[Start Raw data]

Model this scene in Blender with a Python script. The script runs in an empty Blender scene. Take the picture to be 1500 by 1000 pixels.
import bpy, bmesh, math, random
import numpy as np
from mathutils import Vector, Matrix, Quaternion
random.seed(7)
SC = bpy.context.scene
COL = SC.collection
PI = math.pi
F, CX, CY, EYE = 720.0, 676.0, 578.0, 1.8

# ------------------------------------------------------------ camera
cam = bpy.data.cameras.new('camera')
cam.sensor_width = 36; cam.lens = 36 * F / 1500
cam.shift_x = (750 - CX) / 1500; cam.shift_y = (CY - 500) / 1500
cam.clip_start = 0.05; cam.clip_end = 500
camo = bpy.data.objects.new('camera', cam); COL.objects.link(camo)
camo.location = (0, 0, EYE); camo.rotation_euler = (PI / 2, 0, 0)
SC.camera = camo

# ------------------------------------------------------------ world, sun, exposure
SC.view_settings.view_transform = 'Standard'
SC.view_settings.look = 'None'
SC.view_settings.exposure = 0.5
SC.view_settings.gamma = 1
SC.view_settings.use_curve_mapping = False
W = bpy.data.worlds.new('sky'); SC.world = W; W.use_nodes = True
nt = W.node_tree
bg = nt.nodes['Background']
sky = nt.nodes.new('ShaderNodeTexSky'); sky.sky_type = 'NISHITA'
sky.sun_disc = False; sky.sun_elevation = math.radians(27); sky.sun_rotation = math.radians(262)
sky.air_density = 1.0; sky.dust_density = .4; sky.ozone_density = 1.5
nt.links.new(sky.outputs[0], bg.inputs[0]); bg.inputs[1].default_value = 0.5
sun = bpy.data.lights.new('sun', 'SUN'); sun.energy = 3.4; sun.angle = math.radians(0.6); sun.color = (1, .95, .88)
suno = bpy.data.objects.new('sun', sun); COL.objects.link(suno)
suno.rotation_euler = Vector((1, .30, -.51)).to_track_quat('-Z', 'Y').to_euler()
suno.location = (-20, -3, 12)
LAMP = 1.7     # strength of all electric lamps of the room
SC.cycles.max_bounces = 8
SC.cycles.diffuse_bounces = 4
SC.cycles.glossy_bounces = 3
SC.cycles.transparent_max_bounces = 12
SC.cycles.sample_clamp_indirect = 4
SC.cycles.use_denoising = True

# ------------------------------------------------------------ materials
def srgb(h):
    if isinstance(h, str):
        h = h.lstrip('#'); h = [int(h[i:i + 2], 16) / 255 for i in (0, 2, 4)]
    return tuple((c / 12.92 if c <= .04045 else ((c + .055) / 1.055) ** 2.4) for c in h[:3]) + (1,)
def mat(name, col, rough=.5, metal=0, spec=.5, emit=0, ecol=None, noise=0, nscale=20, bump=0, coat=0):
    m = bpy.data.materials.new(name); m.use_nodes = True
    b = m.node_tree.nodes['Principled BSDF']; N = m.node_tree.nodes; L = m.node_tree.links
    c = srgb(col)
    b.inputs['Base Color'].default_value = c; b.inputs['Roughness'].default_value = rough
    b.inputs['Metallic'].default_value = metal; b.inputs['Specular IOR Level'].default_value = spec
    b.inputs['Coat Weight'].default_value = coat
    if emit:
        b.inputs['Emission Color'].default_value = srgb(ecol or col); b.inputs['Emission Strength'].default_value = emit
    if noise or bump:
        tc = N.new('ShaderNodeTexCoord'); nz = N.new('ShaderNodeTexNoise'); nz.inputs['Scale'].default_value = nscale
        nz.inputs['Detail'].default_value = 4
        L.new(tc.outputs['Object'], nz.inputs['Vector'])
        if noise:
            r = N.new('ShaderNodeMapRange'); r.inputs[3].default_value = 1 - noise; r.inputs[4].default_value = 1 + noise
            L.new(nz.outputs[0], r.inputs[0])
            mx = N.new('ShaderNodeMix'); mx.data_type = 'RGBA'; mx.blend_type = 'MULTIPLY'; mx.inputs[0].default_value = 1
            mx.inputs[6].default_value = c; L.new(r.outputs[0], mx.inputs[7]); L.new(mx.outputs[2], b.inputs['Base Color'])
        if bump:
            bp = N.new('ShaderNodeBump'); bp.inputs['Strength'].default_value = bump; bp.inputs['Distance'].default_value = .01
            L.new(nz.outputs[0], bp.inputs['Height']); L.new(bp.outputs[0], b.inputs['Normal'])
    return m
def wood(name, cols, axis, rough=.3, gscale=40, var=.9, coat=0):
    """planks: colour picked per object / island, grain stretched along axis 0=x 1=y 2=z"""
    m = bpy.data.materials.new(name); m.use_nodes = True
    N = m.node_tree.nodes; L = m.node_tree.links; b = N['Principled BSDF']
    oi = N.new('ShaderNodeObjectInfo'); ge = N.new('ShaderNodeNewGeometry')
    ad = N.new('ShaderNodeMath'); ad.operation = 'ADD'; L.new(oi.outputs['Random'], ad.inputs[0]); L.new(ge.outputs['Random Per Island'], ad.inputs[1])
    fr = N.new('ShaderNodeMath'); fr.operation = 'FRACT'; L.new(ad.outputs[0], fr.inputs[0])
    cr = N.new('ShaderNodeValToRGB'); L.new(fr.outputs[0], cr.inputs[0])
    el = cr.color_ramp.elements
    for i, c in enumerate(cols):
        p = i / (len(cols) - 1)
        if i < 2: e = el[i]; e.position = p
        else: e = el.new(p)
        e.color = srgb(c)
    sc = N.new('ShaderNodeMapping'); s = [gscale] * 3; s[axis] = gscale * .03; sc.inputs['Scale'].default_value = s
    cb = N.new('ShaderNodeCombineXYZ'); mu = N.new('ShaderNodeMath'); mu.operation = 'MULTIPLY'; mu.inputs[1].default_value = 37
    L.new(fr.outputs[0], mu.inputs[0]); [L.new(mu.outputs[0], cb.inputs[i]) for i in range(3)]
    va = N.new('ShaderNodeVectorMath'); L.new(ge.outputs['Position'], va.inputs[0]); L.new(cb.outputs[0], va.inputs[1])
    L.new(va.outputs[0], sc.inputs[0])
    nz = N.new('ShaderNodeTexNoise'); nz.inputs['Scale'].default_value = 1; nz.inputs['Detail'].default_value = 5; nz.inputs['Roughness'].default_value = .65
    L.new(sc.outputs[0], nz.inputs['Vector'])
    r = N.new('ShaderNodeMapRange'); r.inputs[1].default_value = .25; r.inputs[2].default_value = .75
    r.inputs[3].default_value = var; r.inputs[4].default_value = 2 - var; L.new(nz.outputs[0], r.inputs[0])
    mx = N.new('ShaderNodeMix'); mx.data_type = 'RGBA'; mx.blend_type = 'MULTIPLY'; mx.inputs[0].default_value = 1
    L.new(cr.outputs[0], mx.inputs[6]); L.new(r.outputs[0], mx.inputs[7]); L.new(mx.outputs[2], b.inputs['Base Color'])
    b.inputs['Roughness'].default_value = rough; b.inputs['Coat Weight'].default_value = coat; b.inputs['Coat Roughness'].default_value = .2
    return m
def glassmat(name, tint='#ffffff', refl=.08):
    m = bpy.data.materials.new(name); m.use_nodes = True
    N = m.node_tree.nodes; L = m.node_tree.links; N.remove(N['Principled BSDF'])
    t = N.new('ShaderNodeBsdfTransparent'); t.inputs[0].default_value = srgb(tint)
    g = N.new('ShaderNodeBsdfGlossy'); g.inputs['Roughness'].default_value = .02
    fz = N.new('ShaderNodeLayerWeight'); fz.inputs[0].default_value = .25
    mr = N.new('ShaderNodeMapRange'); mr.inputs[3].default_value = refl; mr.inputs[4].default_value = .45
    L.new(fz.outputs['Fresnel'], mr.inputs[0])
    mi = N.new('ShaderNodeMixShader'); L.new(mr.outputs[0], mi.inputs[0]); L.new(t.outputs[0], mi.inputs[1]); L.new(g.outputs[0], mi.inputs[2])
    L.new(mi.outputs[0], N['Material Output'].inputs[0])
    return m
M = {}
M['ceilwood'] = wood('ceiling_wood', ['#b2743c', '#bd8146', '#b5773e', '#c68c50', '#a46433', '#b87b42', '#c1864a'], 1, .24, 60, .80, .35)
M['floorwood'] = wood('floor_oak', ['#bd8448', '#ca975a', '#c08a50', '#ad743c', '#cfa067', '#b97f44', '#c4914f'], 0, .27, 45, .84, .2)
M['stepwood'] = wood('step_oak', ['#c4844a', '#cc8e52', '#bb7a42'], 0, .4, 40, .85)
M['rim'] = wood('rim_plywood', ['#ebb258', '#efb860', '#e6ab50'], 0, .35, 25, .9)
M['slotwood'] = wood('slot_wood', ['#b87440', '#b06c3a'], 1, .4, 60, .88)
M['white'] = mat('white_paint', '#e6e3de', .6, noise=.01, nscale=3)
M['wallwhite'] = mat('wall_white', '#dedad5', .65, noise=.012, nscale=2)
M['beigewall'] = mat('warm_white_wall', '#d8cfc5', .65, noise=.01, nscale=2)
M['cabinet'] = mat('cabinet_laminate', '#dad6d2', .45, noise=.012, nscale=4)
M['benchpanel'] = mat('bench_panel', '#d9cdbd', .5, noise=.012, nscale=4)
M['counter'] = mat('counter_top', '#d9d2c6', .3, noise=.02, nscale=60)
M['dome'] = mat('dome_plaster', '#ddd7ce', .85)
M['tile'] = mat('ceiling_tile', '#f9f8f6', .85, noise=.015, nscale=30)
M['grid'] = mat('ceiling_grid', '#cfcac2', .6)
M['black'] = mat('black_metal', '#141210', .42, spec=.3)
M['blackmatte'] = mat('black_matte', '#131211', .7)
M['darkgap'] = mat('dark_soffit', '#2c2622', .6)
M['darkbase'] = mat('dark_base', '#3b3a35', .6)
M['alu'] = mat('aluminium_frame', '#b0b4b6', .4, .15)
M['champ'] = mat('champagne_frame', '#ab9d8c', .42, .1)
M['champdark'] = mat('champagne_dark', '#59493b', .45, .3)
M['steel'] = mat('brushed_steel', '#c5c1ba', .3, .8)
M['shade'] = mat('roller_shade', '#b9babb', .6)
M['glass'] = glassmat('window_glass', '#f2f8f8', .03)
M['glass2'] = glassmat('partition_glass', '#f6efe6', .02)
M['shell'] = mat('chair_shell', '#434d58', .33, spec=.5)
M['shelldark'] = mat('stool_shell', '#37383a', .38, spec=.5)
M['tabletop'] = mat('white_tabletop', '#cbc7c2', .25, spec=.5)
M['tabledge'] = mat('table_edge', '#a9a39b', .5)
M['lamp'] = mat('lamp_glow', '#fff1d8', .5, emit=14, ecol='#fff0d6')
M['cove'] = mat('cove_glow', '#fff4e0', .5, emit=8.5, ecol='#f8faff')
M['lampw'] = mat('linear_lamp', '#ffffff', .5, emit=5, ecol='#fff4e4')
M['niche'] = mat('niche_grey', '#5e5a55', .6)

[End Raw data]

#### [Requirements]
Write out the listing's lines exactly, from its first line through the line that contains "SC.camera = camo", and stop there.

#### [Full answer]
Model this scene in Blender with a Python script. The script runs in an empty Blender scene. Take the picture to be 1500 by 1000 pixels.
import bpy, bmesh, math, random
import numpy as np
from mathutils import Vector, Matrix, Quaternion
random.seed(7)
SC = bpy.context.scene
COL = SC.collection
PI = math.pi
F, CX, CY, EYE = 720.0, 676.0, 578.0, 1.8

# ------------------------------------------------------------ camera
cam = bpy.data.cameras.new('camera')
cam.sensor_width = 36; cam.lens = 36 * F / 1500
cam.shift_x = (750 - CX) / 1500; cam.shift_y = (CY - 500) / 1500
cam.clip_start = 0.05; cam.clip_end = 500
camo = bpy.data.objects.new('camera', cam); COL.objects.link(camo)
camo.location = (0, 0, EYE); camo.rotation_euler = (PI / 2, 0, 0)
SC.camera = camo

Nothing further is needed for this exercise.